Tensor Rank: Scalar, Vector, Matrix, & More

[KFC]

Hi there,
I have a question about tensor rank. As we know, zero-rank tensor is scalar, rank one tensor is a vector and rank two tensor is a 3x3 matrix. Moreover, scalar and vector can also be written in the form of matrix. However, for higher rank tensor, says rank 4, according to the definition, there are 3^4 = 81 entries. And many textbook wrote rank 4 tensor, in index form, as

T_{\alpha, \beta, \gamma, \delta}

i.e., there are four indices. So can we also write higher rank tensor (rank 4 or above) with a square matrix? If so, what does each index mean?

 

[ice109]

4 indices means a means a hypercube, not a really big square matrix. think about it, each element has 4 "coordinates" in the matrix - obviously you need 4 dimensions to display em all.

 

[Fredrik]

(I won't be writing any summation sigmas in this post, because we always sum over those indices that appear twice, and only those. This is the Einstein summation convention).

If V is a vector space, you can define the dual space V* as the set of all linear functions from V into the real numbers. A tensor of type (n,m) is a multilinear (linear in all variables) function

T:\underbrace{V^*\times\cdots\times V^*}_{\mbox{n factors}}\times\underbrace{V\times\cdots\times V}_{\mbox{m factors}}\rightarrow\mathbb R

What you call a tensor of rank 4 is a tensor of type (0,4).

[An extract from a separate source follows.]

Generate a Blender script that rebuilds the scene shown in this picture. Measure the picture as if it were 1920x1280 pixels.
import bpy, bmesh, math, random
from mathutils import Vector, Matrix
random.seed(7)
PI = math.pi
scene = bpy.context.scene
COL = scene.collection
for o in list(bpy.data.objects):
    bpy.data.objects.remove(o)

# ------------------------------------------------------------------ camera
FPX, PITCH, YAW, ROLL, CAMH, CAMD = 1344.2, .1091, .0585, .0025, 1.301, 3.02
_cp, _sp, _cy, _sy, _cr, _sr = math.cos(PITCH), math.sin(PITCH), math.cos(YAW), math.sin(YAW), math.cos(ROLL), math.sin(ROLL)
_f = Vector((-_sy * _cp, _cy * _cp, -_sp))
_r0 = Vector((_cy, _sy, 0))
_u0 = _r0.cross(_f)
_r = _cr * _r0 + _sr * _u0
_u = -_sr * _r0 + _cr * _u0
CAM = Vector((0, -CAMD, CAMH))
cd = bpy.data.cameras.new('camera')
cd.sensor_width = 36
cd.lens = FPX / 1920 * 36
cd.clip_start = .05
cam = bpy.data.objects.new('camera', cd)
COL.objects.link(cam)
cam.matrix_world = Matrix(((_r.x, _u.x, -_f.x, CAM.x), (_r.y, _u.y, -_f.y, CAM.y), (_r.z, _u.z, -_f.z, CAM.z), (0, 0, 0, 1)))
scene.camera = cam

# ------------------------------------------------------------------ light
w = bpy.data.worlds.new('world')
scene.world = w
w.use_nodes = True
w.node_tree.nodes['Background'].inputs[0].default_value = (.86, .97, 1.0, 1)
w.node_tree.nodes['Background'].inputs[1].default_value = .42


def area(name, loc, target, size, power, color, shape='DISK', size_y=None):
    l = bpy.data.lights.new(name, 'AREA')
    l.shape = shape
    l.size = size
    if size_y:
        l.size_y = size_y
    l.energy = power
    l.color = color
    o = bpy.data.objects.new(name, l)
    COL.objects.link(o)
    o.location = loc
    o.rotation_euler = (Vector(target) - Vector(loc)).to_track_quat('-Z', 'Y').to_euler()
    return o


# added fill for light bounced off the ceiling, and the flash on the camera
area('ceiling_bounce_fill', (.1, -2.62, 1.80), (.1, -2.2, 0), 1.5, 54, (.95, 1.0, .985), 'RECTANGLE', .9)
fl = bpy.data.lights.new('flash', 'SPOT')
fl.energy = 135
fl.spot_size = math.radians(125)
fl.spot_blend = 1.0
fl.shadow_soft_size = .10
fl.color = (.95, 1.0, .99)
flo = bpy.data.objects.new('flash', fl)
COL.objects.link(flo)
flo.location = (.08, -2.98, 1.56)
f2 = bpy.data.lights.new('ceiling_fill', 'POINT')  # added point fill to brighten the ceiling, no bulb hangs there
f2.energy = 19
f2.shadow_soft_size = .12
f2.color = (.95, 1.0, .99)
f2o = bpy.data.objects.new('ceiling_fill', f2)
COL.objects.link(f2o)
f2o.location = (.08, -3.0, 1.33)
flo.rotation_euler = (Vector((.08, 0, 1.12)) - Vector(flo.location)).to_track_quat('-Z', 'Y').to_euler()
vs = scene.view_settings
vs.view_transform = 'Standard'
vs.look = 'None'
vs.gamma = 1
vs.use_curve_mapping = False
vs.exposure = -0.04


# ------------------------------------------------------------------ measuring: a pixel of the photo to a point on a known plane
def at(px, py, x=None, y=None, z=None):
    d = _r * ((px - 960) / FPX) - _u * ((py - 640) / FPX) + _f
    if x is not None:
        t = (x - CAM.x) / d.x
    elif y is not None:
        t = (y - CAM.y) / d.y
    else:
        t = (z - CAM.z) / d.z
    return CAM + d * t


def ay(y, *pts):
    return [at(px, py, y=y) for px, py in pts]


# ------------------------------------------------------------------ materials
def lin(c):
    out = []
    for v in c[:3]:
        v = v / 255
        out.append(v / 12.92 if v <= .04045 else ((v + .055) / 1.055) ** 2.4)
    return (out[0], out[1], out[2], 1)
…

Given a basis \{\vec e_i\} of V, you can define a basis \{\tilde e^i\} of V* by

\footnotesize\tilde e^i(\vec e_j)=\delta^i_j

where the right-hand side is the Kronecker delta (i.e. it's =1 when i=j and zero otherwise). This basis is called the dual basis of \{\vec e_i\}.

The set of all tensors of type (0,4) also has a natural vector space structure, and we can use any basis of V* to construct a basis for it. For example, the one constructed from \{\tilde e^i\} is \{\tilde e^i\otimes\tilde e^j\otimes\tilde e^k\otimes\tilde e^l\}. The \otimes symbol has a simple definition. I'll just give an example: If \tilde\alpha and \tilde\beta are members of V*, we have

\tilde\alpha\otimes\tilde\beta(\vec u,\vec v)=\tilde\alpha(\vec u)\tilde\beta(\vec v)

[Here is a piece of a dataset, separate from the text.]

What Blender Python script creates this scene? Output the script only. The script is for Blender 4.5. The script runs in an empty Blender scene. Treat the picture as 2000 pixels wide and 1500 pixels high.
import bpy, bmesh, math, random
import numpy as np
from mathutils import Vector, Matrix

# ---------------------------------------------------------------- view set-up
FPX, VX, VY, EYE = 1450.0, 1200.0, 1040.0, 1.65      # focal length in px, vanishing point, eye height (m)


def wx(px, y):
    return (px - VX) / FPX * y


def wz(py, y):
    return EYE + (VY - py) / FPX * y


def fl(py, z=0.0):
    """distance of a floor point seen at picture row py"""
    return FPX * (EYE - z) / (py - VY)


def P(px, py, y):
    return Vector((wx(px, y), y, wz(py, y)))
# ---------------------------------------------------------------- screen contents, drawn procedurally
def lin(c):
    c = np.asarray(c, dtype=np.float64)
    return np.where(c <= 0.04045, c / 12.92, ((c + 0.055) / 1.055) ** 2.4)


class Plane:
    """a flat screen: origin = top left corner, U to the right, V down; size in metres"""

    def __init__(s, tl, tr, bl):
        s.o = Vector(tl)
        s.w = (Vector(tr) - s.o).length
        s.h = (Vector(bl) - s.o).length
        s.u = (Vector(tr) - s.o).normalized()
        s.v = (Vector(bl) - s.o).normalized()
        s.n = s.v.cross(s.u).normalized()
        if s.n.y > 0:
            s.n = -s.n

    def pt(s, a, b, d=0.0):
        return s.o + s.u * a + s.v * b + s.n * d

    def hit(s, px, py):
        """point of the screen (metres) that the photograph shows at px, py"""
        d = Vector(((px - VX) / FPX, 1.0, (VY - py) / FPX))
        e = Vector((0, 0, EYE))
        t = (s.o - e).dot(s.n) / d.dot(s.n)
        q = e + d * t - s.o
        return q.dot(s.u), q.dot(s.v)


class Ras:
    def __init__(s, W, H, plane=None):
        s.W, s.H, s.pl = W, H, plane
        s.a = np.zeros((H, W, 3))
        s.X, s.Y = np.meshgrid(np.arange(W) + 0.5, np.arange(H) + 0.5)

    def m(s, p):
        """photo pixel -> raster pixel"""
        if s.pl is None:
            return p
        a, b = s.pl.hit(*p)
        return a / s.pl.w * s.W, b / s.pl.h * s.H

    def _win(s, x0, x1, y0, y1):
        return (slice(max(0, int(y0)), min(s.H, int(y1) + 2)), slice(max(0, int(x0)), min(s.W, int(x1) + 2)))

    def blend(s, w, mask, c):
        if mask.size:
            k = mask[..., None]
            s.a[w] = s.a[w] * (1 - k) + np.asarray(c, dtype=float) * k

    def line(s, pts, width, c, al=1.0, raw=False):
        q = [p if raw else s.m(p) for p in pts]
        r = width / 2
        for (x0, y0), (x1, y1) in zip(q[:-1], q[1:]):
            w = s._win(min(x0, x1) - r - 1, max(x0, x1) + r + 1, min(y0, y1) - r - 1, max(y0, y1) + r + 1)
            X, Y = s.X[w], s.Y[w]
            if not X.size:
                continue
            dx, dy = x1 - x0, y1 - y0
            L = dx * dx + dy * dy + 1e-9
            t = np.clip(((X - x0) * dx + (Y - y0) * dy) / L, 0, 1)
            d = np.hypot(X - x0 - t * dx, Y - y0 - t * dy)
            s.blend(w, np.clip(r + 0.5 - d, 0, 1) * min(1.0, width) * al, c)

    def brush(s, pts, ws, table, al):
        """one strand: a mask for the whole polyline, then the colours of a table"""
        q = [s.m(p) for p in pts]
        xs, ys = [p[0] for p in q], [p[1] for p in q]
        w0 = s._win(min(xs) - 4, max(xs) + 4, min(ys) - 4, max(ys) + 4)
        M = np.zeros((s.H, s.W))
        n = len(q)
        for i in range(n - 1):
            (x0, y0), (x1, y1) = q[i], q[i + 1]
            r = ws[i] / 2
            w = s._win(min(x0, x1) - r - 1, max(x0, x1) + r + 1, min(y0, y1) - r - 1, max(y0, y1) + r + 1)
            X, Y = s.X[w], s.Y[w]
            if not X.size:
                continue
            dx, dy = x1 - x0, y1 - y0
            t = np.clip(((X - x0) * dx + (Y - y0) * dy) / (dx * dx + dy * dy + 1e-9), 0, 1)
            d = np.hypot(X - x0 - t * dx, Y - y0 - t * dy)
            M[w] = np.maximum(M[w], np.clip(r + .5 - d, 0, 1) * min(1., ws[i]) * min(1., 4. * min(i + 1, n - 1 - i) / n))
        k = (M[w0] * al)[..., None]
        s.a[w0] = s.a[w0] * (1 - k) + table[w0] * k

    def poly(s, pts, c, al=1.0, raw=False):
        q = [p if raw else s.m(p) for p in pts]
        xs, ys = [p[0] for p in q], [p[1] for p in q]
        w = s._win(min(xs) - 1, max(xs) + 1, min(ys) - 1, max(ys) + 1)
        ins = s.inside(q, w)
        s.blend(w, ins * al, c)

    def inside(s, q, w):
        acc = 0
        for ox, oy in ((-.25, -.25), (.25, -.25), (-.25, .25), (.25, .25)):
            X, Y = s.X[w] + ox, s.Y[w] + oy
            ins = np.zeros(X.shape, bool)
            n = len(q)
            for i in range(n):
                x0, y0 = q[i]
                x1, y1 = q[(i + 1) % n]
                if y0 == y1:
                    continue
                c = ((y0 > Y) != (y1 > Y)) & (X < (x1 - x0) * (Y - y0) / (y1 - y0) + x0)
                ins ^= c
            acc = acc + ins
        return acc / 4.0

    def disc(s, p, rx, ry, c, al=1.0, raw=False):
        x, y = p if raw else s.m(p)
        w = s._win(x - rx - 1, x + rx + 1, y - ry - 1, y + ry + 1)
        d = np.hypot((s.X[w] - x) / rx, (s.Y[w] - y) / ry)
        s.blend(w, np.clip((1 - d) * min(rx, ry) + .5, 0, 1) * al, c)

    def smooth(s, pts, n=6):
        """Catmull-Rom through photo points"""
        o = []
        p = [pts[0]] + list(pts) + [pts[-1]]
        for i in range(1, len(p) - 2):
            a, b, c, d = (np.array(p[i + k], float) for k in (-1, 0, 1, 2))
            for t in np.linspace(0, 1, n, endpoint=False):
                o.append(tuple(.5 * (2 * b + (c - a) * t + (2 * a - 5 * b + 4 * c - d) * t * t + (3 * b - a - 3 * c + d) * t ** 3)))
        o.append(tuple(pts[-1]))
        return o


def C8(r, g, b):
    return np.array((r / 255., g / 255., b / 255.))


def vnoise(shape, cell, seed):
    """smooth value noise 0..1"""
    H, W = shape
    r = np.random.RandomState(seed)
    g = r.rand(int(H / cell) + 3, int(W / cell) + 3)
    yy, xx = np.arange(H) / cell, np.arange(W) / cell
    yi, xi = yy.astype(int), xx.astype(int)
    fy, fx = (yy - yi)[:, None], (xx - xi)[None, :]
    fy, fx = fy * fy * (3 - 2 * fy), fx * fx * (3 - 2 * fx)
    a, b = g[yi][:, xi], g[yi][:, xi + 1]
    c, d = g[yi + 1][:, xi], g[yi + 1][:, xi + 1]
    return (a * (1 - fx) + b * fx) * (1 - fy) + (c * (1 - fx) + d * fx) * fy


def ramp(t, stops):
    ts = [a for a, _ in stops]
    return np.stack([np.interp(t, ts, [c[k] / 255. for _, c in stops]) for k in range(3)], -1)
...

for all \vec u and \vec v in V.

OK, here's the definition of your T with 4 indices. It's the components of T when we express it using a basis:

T=T_{ijkl}\tilde e^i\otimes\tilde e^j\otimes\tilde e^k\otimes\tilde e^l

It's easy to show that

T_{ijkl}=T(\vec e_i,\vec e_j,\vec e_k,\vec e_l)

Note that the tensor itself is something that's completely independent of all bases. It's the components of the tensor that changes when you decide to use another basis.

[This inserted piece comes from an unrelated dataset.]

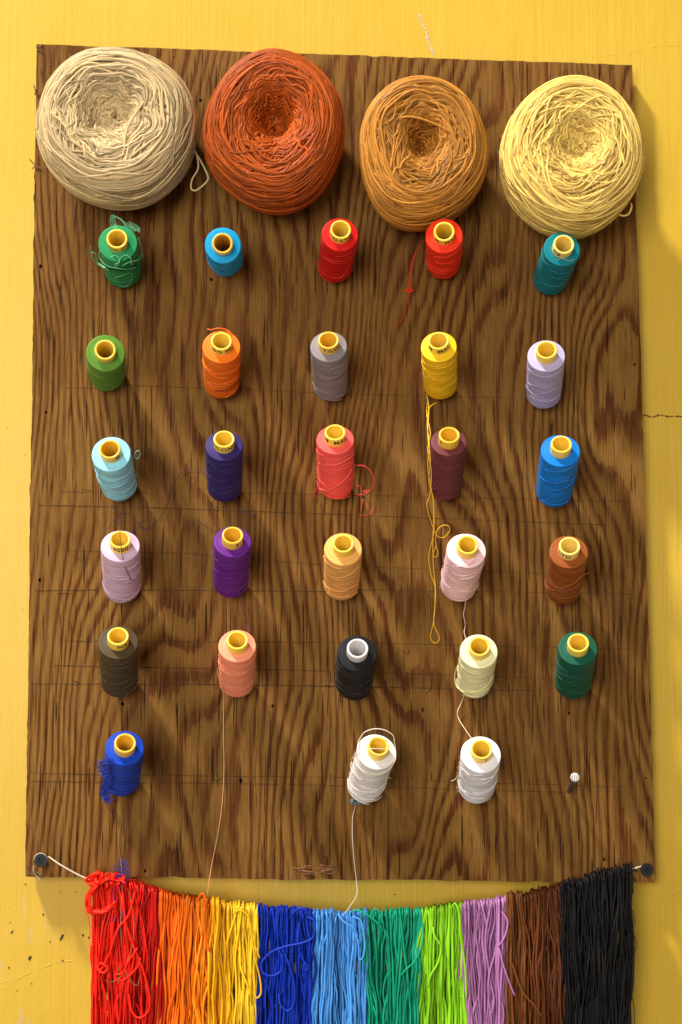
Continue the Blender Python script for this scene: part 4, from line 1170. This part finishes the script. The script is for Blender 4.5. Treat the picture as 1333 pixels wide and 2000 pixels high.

If you're wondering what any of this has to do with changing coordinate systems, the answer is that the vector space V is usually a tangent space of a manifold (there's one at each point), and you can use a coordinate system to construct a basis for the tangent space at any point where the coordinate system is defined.

 

[nicksauce]

Note that a rank 2 tensor is not necessarily a 3x3 matrix. For example the kronocker delta is represented by a 2x2 matrix, and the Minkowski metric is represented by a 4x4 matrix.

A rank 3 matrix could be represented by a matrix that is being stretched out into a third dimension. See http://en.wikipedia.org/wiki/Levi-Civita_symbol for such an image.

 

[Fredrik]

For example the kronocker delta is represented by a 2x2 matrix,

Actually it's an nxn matrix where n is the dimension of the manifold.